Solely for the purposes of the product governance requirements contained within: (a) EU Directive 2014/65/EU on markets in financial instruments, as amended ("MiFID II"); (b) Articles 9 and 10 of Commission Delegated Directive (EU) 2017/593 supplementing MiFID II; and (c) local implementing measures (together, the "MiFID II Product Governance Requirements"), and disclaiming all and any liability, whether arising in tort, contract or otherwise, which any "manufacturer" (for the purposes of the MiFID II Product Governance Requirements) may otherwise have with respect thereto, the Nil Paid Rights, Fully Paid Rights and New Synthomer Shares have been subject to a product approval process, which has determined that each are: (i) compatible with an end target market of retail investors and investors who meet the criteria of professional clients and eligible counterparties, each as defined in MiFID II; and (ii) eligible for distribution through all distribution channels as are permitted by MiFID II (the "Target Market Assessment"). Notwithstanding the Target Market Assessment, Distributors should note that: the price of the Nil Paid Rights, Fully Paid Rights and/or New Synthomer Shares may decline and investors could lose all or part of their investment; the Nil Paid Rights, Fully Paid Rights and New Synthomer Shares offer no guaranteed income and no capital protection; and an investment in the Nil Paid Rights, Fully Paid Rights and/or New Synthomer Shares is compatible only with investors who do not need a guaranteed income or capital protection, who (either alone or in conjunction with an appropriate financial or other adviser) are capable of evaluating the merits and risks of such an investment and who have sufficient resources to be able to bear any losses that may result therefrom. The Target Market Assessment is without prejudice to the requirements of any contractual, legal or regulatory selling restrictions in relation to the Rights Issue. Furthermore, it is noted that, notwithstanding the Target Market Assessment, the Banks will only procure investors who meet the criteria of professional clients and eligible counterparties.

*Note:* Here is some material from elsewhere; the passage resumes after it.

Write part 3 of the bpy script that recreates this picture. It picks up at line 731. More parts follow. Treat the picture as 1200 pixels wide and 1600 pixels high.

For the avoidance of doubt, the Target Market Assessment does not constitute: (a) an assessment of suitability or appropriateness for the purposes of MiFID II; or (b) a recommendation to any investor or group of investors to invest in, or purchase, or take any other action whatsoever with respect to the Nil Paid Rights, Fully Paid Rights and/or New Synthomer Shares.

Each distributor is responsible for undertaking its own target market assessment in respect of the Nil Paid Rights, Fully Paid Rights and/or New Synthomer Shares and determining appropriate distribution channels.